═════ Entries
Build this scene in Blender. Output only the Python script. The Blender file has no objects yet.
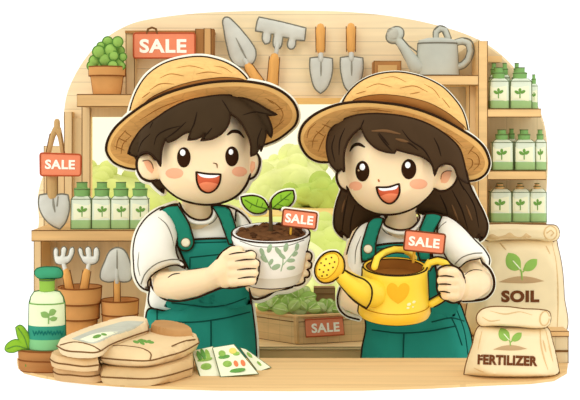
import bpy, bmesh, math, random
import numpy as np
from mathutils import Vector, Matrix
from mathutils.bvhtree import BVHTree
from mathutils.geometry import delaunay_2d_cdt
random.seed(7)
SC = bpy.context.scene
COL = SC.collection
# ------------------------------------------------------------------ camera, world, sun
F = 1200.0          # focal length in pixels of the 580x400 frame
CZ = 1.151          # eye height; the counter top is at 0.60
HZ = 130.0          # row of the horizon
cam = bpy.data.cameras.new('camera'); cam.lens = 36*F/580; cam.sensor_width = 36
cam.shift_y = -(200-HZ)/580; cam.clip_end = 200
co = bpy.data.objects.new('camera', cam); COL.objects.link(co)
co.location = (0, 0, CZ); co.rotation_euler = (math.pi/2, 0, 0); SC.camera = co
w = bpy.data.worlds.new('world'); SC.world = w; w.use_nodes = True
bg = w.node_tree.nodes['Background']; bg.inputs[0].default_value = (1, 1, 1, 1); bg.inputs[1].default_value = 1.24
sl = bpy.data.lights.new('sun', 'SUN'); sl.energy = .5; sl.angle = math.radians(25); sl.color = (1, .97, .9)
so = bpy.data.objects.new('sun', sl); COL.objects.link(so); so.location = (-2, 0, 4)
so.rotation_euler = (math.radians(64), 0, math.radians(-24))
SC.view_settings.view_transform = 'Standard'; SC.view_settings.look = 'None'
SC.view_settings.exposure = 0.0; SC.view_settings.gamma = 1; SC.view_settings.use_curve_mapping = False

# ------------------------------------------------------------------ helpers
def W(px, py, d): return Vector(((px-290)/F*d, d, CZ-(py-HZ)/F*d))
def S(px, d): return px/F*d                     # a length of px pixels at distance d
def ZR(py, d): return CZ-(py-HZ)/F*d
def lin(c):
    c = c/255.0
    return c/12.92 if c <= .04045 else ((c+.055)/1.055)**2.4
MATS = {}
def mat(name, rgb, var=.10, scale=14, stretch=(1,1,1), rough=.8, planks=None, lines=.75, trans=0, veins=0):
    if name in MATS: return MATS[name]
    m = bpy.data.materials.new(name); m.use_nodes = True; nt = m.node_tree; N = nt.nodes; L = nt.links
    b = N['Principled BSDF']; b.inputs['Roughness'].default_value = rough
    b.inputs['Specular IOR Level'].default_value = .03 if rough > .5 else .35
    c = tuple(lin(x) for x in rgb)
    tc = N.new('ShaderNodeTexCoord'); mp = N.new('ShaderNodeMapping'); mp.inputs['Scale'].default_value = stretch
    L.new(tc.outputs['Object'], mp.inputs['Vector'])
    nz = N.new('ShaderNodeTexNoise'); nz.inputs['Scale'].default_value = scale; nz.inputs['Detail'].default_value = 4
    L.new(mp.outputs[0], nz.inputs['Vector'])
    mr = N.new('ShaderNodeMapRange'); mr.inputs[1].default_value = .3; mr.inputs[2].default_value = .7
    mr.inputs[3].default_value = 1-var; mr.inputs[4].default_value = 1+var*.6
    L.new(nz.outputs['Fac'], mr.inputs[0])
    fac = mr.outputs[0]
    def mul(a, bb):
        q = N.new('ShaderNodeMath'); q.operation = 'MULTIPLY'; L.new(a, q.inputs[0]); L.new(bb, q.inputs[1]); return q.outputs[0]
    if veins:
        v = N.new('ShaderNodeTexVoronoi'); v.feature = 'DISTANCE_TO_EDGE'; v.inputs['Scale'].default_value = veins
        L.new(mp.outputs[0], v.inputs['Vector'])
        r = N.new('ShaderNodeMapRange'); r.inputs[1].default_value = 0; r.inputs[2].default_value = .06
        r.inputs[3].default_value = lines; r.inputs[4].default_value = 1; L.new(v.outputs['Distance'], r.inputs[0])
        fac = mul(fac, r.outputs[0])
    for (axis, period, wid, off) in (planks or []):
        sp = N.new('ShaderNodeSeparateXYZ'); L.new(tc.outputs['Object'], sp.inputs[0])
        a = N.new('ShaderNodeMath'); a.operation = 'MULTIPLY_ADD'; a.inputs[1].default_value = 1/period; a.inputs[2].default_value = off+50
        L.new(sp.outputs['XYZ'.index(axis)], a.inputs[0])
        f = N.new('ShaderNodeMath'); f.operation = 'FRACT'; L.new(a.outputs[0], f.inputs[0])
        g = N.new('ShaderNodeMath'); g.operation = 'LESS_THAN'; g.inputs[1].default_value = wid/period; L.new(f.outputs[0], g.inputs[0])
        r = N.new('ShaderNodeMapRange'); r.inputs[3].default_value = 1; r.inputs[4].default_value = lines; L.new(g.outputs[0], r.inputs[0])
        fac = mul(fac, r.outputs[0])
    vm = N.new('ShaderNodeVectorMath'); vm.operation = 'SCALE'; vm.inputs[0].default_value = c
    L.new(fac, vm.inputs['Scale']); L.new(vm.outputs[0], b.inputs['Base Color'])
    MATS[name] = m; return m

def hermite(pts, closed=True, step=2.0, sharp=72):
    P = [np.array(p[:2], float) for p in pts]; n = len(P); out = []
    def turn(i):
        a = P[i]-P[i-1]; b = P[(i+1) % n]-P[i]
        la, lb = np.linalg.norm(a), np.linalg.norm(b)
        if la < 1e-6 or lb < 1e-6: return 180
        return math.degrees(math.acos(max(-1, min(1, a.dot(b)/la/lb))))
    sh = [(turn(i) > sharp) if (closed or 0 < i < n-1) else True for i in range(n)]
    for i in range(n if closed else n-1):
        j = (i+1) % n; ch = P[j]-P[i]; l = np.linalg.norm(ch)
        def tang(k, lo):
            a = P[k]-P[k-1]; b = P[(k+1) % n]-P[k]
            u = a/max(1e-9, np.linalg.norm(a))+b/max(1e-9, np.linalg.norm(b)); return u/max(1e-9, np.linalg.norm(u))*l
        m0 = ch if sh[i] else tang(i, l); m1 = ch if sh[j] else tang(j, l)
        k = max(1, int(round(l/step)))
        for q in range(k):
            t = q/k; t2, t3 = t*t, t*t*t
            out.append((2*t3-3*t2+1)*P[i]+(t3-2*t2+t)*m0+(-2*t3+3*t2)*P[j]+(t3-t2)*m1)
    if not closed: out.append(P[-1])
    return np.array(out)

def ell(cx, cy, rx, ry, rot=0, n=20):
    r = math.radians(rot); o = []
    for i in range(n):
        a = 2*math.pi*i/n; x, y = rx*math.cos(a), ry*math.sin(a)
        o.append((cx+x*math.cos(r)-y*math.sin(r), cy+x*math.sin(r)+y*math.cos(r)))
    return o

def fill(B, target=420, spacing=None, holes=()):
    """triangulate a 2-D outline with a regular interior; u = solution of the Poisson equation (inflation)"""
    x, y = B[:, 0], B[:, 1]; x2, y2 = np.roll(x, -1), np.roll(y, -1)
    area = abs((x*y2-x2*y).sum())/2
    sp = spacing or math.sqrt(max(area, 1e-9)/target)
    loops = [B]+[np.array(h, float) for h in holes]
    seg = np.vstack([np.hstack([l, np.roll(l, -1, 0)]) for l in loops])
    gx, gy = np.meshgrid(np.arange(x.min()+sp*.4, x.max(), sp), np.arange(y.min()+sp*.4, y.max(), sp*.866))
    gx[1::2] += sp/2
    G = np.column_stack([gx.ravel(), gy.ravel()])
    ax, ay, bx, by = seg.T
    inside = np.zeros(len(G), bool)
    for i in range(len(seg)):
        c = (ay[i] > G[:, 1]) != (by[i] > G[:, 1])
        if by[i] != ay[i]:
            xi = (bx[i]-ax[i])*(G[:, 1]-ay[i])/(by[i]-ay[i])+ax[i]; inside ^= c & (G[:, 0] < xi)
    G = G[inside]
    if len(G):
        dmin = np.full(len(G), 1e9)
        for i in range(len(seg)):
            d = np.array([bx[i]-ax[i], by[i]-ay[i]]); L2 = max(d.dot(d), 1e-12)
            t = np.clip(((G-[ax[i], ay[i]])@d)/L2, 0, 1)
            dmin = np.minimum(dmin, np.linalg.norm(G-[ax[i], ay[i]]-t[:, None]*d, axis=1))
        G = G[dmin > sp*.45]
    pts = []; edges = []
    for l in loops:
        s = len(pts); pts += [Vector(p) for p in l.tolist()]; edges += [(s+i, s+(i+1) % len(l)) for i in range(len(l))]
    nb = len(pts); pts += [Vector(p) for p in G.tolist()]
    r = delaunay_2d_cdt(pts, edges, [], 2 if holes else 1, 1e-7)
    V = np.array([tuple(v) for v in r[0]]); T = [tuple(f) for f in r[2] if len(f) == 3]
    if holes:
        C = V[np.array(T)].mean(1); ins = np.zeros(len(C), bool)
        for i in range(len(seg)):
            c = (ay[i] > C[:, 1]) != (by[i] > C[:, 1])
            if by[i] != ay[i]:
                xi = (bx[i]-ax[i])*(C[:, 1]-ay[i])/(by[i]-ay[i])+ax[i]; ins ^= c & (C[:, 0] < xi)
        T = [t for t, k in zip(T, ins) if k]
    on = np.zeros(len(V), bool)
    for i, orig in enumerate(r[3]):
        if any(o < nb for o in orig): on[i] = True
    # boundary = edges used once
    cnt = {}
    for t in T:
        for a, b in ((t[0], t[1]), (t[1], t[2]), (t[2], t[0])):
            k = (min(a, b), max(a, b)); cnt[k] = cnt.get(k, 0)+1
    bnd = set()
    for k, v in cnt.items():
        if v == 1: bnd.update(k)
    used = sorted({i for t in T for i in t})
    remap = {o: i for i, o in enumerate(used)}
    V = V[used]; T = [tuple(remap[i] for i in t) for t in T]; bnd = {remap[i] for i in bnd}
    n = len(V); A = np.zeros((n, n)); rhs = np.zeros(n)
    for (a, b) in cnt:
        if a in remap and b in remap:
            a, b = remap[a], remap[b]; wgt = 1/max(1e-9, np.sum((V[a]-V[b])**2))
            A[a, b] -= wgt; A[b, a] -= wgt; A[a, a] += wgt; A[b, b] += wgt
    for i in range(n):
        if i in bnd: A[i, :] = 0; A[i, i] = 1
        else: rhs[i] = 1
    u = np.linalg.solve(A, rhs); u = np.maximum(u, 0); u /= max(u.max(), 1e-12)
    bedges = [k for k, v in cnt.items() if v == 1]
    # keep the orientation of T
    bo = []
    S1 = {tuple(sorted((remap[a], remap[b]))) for a, b in bedges if a in remap and b in remap}
    for t in T:
        for a, b in ((t[0], t[1]), (t[1], t[2]), (t[2], t[0])):
            if (min(a, b), max(a, b)) in S1: bo.append((a, b))
    return V, T, u, bnd, bo

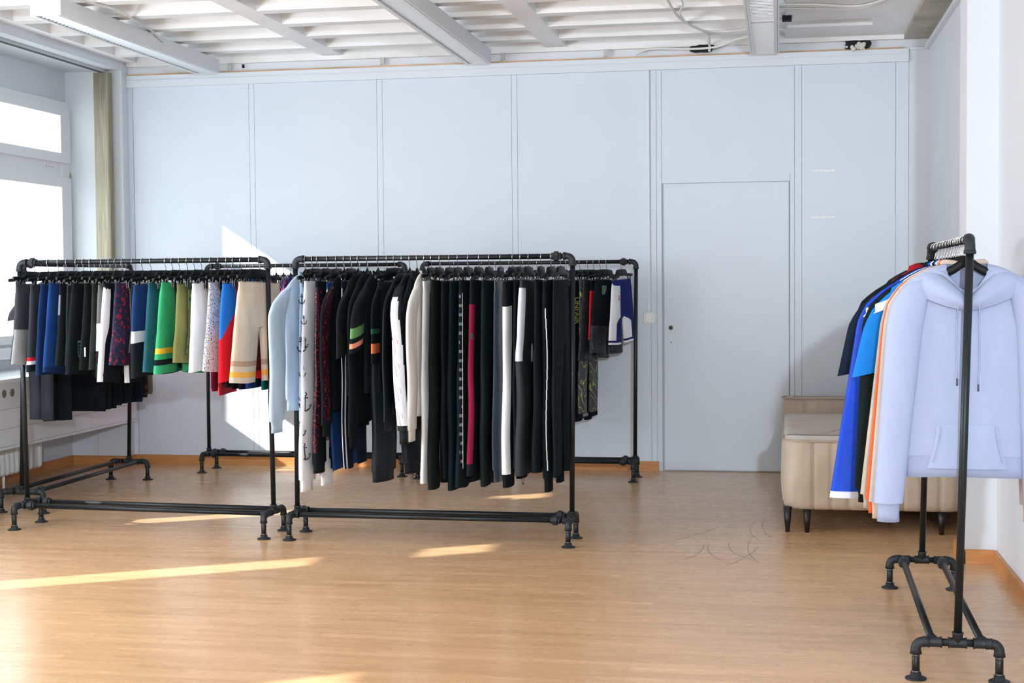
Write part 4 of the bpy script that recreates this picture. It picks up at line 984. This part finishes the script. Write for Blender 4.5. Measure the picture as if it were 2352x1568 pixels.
E_pants(-.440, 0, .98, 'navy track pants with double white leg stripes, hem showing between sweatshirts', 'navy striped track pants', mats=[DNAVY, WHITE], pf=lambda t, a, leg: 1 if (a < .35 or .75 < a < 1.05) else 0, th=.020, swing=.05, nm='track_pants')
E_top(-.402, 0, 'black t-shirt right of the sequin sleeved sweatshirt', 'black t-shirt', 't-shirt', L=.72, hw=.22, sl=.36, th=.030, mats=[BLK2], splay=.05, nm='t_shirt')
E_top(-.352, 0, 'plain black sweatshirt with long cuffs left of the stripe sleeved t-shirt', 'plain black sweatshirt', L=.86, hw=.23, sl=.78, th=.034, mats=[fab((18, 24, 26))], cuff=.06, hem=.06, splay=.035)
tee = E_top(-.292, -4, 'black t-shirt with green and peach stripes round the sleeves', 'stripe sleeved t-shirt', 't-shirt', L=.70, hw=.225, sl=.335, th=.042, mats=[BLK, fab((92, 142, 84)), fab((238, 150, 116))], sf=lambda t, a, sd: 1 if .60 < t < .72 else (2 if .78 < t < .92 else 0), splay=.07, nm='t_shirt')
E_top(-.243, 2, 'second black t-shirt with dark green and orange sleeve stripes', 'second stripe sleeved t-shirt', 't-shirt', L=.70, hw=.215, sl=.40, th=.026, mats=[BLK, fab((34, 96, 66)), fab((230, 118, 72))], sf=lambda t, a, sd: 1 if .52 < t < .62 else (2 if .70 < t < .82 else 0), splay=.02, nm='t_shirt')
E_pants(-.200, -15, .98, 'black nylon joggers with gathered elastic ankles', 'black nylon joggers', mats=[fab((20, 30, 36), rough=.45)], th=.055, lw=.235, cuff=(.055, .86), fold=.007, nm='track_pants')
E_top(-.160, -1, 'black windbreaker left of the white banded jacket', 'black windbreaker', 'jacket', L=.82, hw=.23, sl=.70, th=.026, mats=[fab((18, 26, 30), rough=.5)], cuff=.05, hem=.05, splay=.05, nm='track_jacket')
jk = E_top(-.118, 0, 'black track jacket with a wide white sleeve band carrying red script', 'white banded track jacket', 'jacket', L=.80, hw=.215, sl=.74, th=.030, mats=[fab((18, 26, 30), rough=.5), fab((236, 240, 248))], sf=lambda t, a, sd: 1 if sd < 0 and (a < .45+.9*min(1, t*1.6) or a > 5.9-.5*t) and .05 < t < .95 else 0, cuff=.07, hem=.05, splay=.09, drift=.045, collar='rib', nm='track_jacket', slw=.075, sleeve_th=.062)
E_top(-.078, 0, 'black hoodie left of the cream sweatshirt', 'black hoodie', 'hoodie', L=.78, hw=.22, sl=.62, th=.030, mats=[BLK], cuff=.06, hem=.06, splay=.0, collar='hood', nm='hoodie')
E_top(-.038, 0, 'cream sweatshirt with cream ribbed cuffs on the front centre rack', 'cream sweatshirt', L=.82, hw=.225, sl=.74, th=.040, mats=[fab((216, 212, 206))], cuff=.06, hem=.06, splay=.045, slw=.09)
E_pants(.000, 0, 1.04, 'off white sweatpants between the cream sweatshirt and the black pants', 'off white sweatpants', mats=[OFFW], th=.034, lw=.20)
E_pants(.045, 0, 1.07, 'wide plain black sweatpants, first pair right of the off white ones', 'first black pair beside off white', mats=[fab((20, 26, 24))], th=.044, lw=.2)
E_pants(.098, 0, 1.02, 'black sweatpants second right of the off white pair', 'second black pair right of off white', mats=[BLK], th=.034)
E_pants(.143, 0, 1.08, 'longest straight black pants on the front centre rack', 'longest straight black pants', mats=[fab((12, 24, 30))], th=.040, lw=.2, taper=.95)
tp = E_pants(.200, -2, 1.06, 'black sweatpants with a white lettered tape down the side seam', 'lettered tape sweatpants', mats=[BLK], th=.040, taper=.95)
bg = E_pants(.258, -2, 1.0, 'black sweatpants with a burgundy side stripe', 'burgundy striped sweatpants', mats=[BLK, fab((132, 24, 58))], pf=lambda t, a, leg: 1 if side(a, .9) and .10 < t < .93 else 0, th=.038)
E_pants(.312, 0, 1.06, 'slim black sweatpants right of the burgundy striped pair', 'slim black sweatpants', mats=[fab((22, 32, 34))], th=.036, taper=.8)
E_pants(.372, 3, .97, 'dark petrol velour sweatpants with ribbed ankle cuffs', 'dark petrol velour pair', mats=[fab((20, 40, 50), sheen=.4)], th=.050, cuff=(.06, .8))
ws = E_pants(.438, -5, .98, 'black sweatpants with a broad white side stripe down to the cuff', 'broad white striped pair', mats=[BLK, fab((234, 236, 234))], pf=lambda t, a, leg: 1 if side(a, .95) and .07 < t < .98 else 0, th=.046, cuff=(.07, .85), swing=-.02)
E_pants(.478, 0, .96, 'black pants tucked between the two white striped pairs', 'pair between two striped ones', mats=[BLK], th=.022)
gs = E_pants(.522, -3, 1.0, 'charcoal nylon pants with a half length pale side panel and hem cord', 'pale panelled charcoal pants', mats=[fab((40, 46, 48), rough=.6), fab((198, 206, 216))], nz=24, pf=lambda t, a, leg: 1 if side(a, .85) and .02 < t < .41 else 0, th=.050, lw=.21, fold=.006)
m = MB(); m.tube([(0, -.13, -1.125), (-.008, -.135, -1.15), (0, -.14, -1.165), (.008, -.135, -1.15), (0, -.13, -1.125)], .0014, 6); m.box(-.004, .004, -.144, -.136, -1.175, -1.163); m.build('hem_cord', M_clip, gs)
E_pants(.588, 0, .98, 'black pants left of the thin striped pair near the right post', 'pair left of thin striped one', mats=[BLK], th=.036)
ts = E_pants(.640, -4, 1.0, 'black sweatpants with one very thin white side stripe', 'thin white striped pair', mats=[fab((18, 26, 28))], th=.044, cuff=(.075, .72))
E_pants(.690, -3, 1.0, 'plain black sweatpants, rightmost on the front centre rack', 'rightmost black pair', mats=[BLK], th=.030)
# thin stripe, tape, anchors and script as prints lying on the cloth
mb = MB()
for k in range(16):
    z = -.26-.052*k; x0 = .008+.006*math.sin(k*.4); mb.poly([(x0+.003, -.2035+.00*k, z), (x0+.008, -.200, z), (x0+.008, -.200, z-.052), (x0+.003, -.2035, z-.052)])
mb.build('thin_side_stripe', PW, ts)
def on_near(z, c=0.0): return (c, -.204)
shapes = []; rs = random.Random(11)
for k in range(19):
    z = -.20-.047*k
    for q in range(3):
        w0 = .0155-.012+q*.0058
        if rs.random() < .9: shapes.append([(w0+.001, -.2075+.004*q*.4, z), (w0+.0036, -.2065+.004*q*.4, z), (w0+.0036, -.2065+.004*q*.4, z-.016), (w0, -.2075+.004*q*.4, z-.016)])
decal(tp, 'tape_lettering', plain('tape_print', (112, 122, 124), .6), shapes)
decal(tp, 'tape_edge_line', PW, [[(.020, -.2040, -.19-.09*k), (.0215, -.2035, -.19-.09*k), (.0215, -.2035, -.28-.09*k), (.020, -.2040, -.28-.09*k)] for k in range(10)])
m = MB(); m.box(.006, .018, -.2085, -.2065, -.40, -.43); m.build('woven_tag', PK, bg)
def anchor(mb, x, y, z, h, lean=0.0):
    """upright anchor in the x-z plane at depth y"""
    r = h*.03+.0006
    def p(u, w): return (x+u*h*math.cos(lean)-w*h*math.sin(lean), y, z+u*h*math.sin(lean)+w*h*math.cos(lean))
    mb.tube([p(0, .38), p(0, -.45)], r, 5); mb.tube([p(-.17, .26), p(.17, .26)], r, 5)
    mb.tube([p(.08*math.cos(a), .46+.08*math.sin(a)) for a in [2*PI*k/10 for k in range(11)]], r*.8, 5)
    mb.tube([p(.33*math.cos(a), -.12+.34*math.sin(a)) for a in [PI+PI*k/12 for k in range(13)]], [r*(.4+1.0*math.sin(PI*k/12)) for k in range(13)], 5)
    for sgn in (-1, 1): mb.tube([p(sgn*.33, -.06), p(sgn*.36, -.16), p(sgn*.24, -.16)], r*.9, 5)
mb = MB()
for k, (x, y, z, h) in enumerate(((-.006, -.199, -.22, .05), (.006, -.199, -.33, .045), (-.006, -.202, -.46, .075), (.012, -.195, -.45, .05), (.0, -.203, -.60, .055), (-.004, -.203, -.73, .045), (.012, -.196, -.76, .095), (-.008, -.203, -.90, .075), (.010, -.196, -1.02, .085))): anchor(mb, x, y, z, h, .12*math.sin(k))
mb.build('anchor_print', PK, wp)
# red brush script on the white sleeve band
sleeve = [c for c in jk.children if c.name.startswith('sleeve')][0]
mb = MB()
for k in range(5):
    z0 = -.27-.125*k; t = (-z0-.15)/.74; cy = -(.215-.055+.145*min(1, (t*.74/.16))**.6+.02*t); yn = cy-.075*(1-.22*t)-.0022; x0 = .045*t
    P0 = []
    for q in range(26):
        u = q/25; zz = z0-.085*u; xx = x0-.012+.020*u+.0035*math.sin(u*30)*(0.3 < u < .8); P0.append((xx, yn-.001+.0*u, zz))
    mb.tube(P0, .0011, 5)
    mb.tube([(x0+.010, yn, z0-.018), (x0+.016, yn+.004, z0-.030), (x0+.017, yn+.005, z0-.045)], .0009, 5)
mb.build('red_script', PR, sleeve)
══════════
Where a line holds the string "scene", copy that line.

- _Answer for the task_
Build this scene in Blender. Output only the Python script. The Blender file has no objects yet.
SC = bpy.context.scene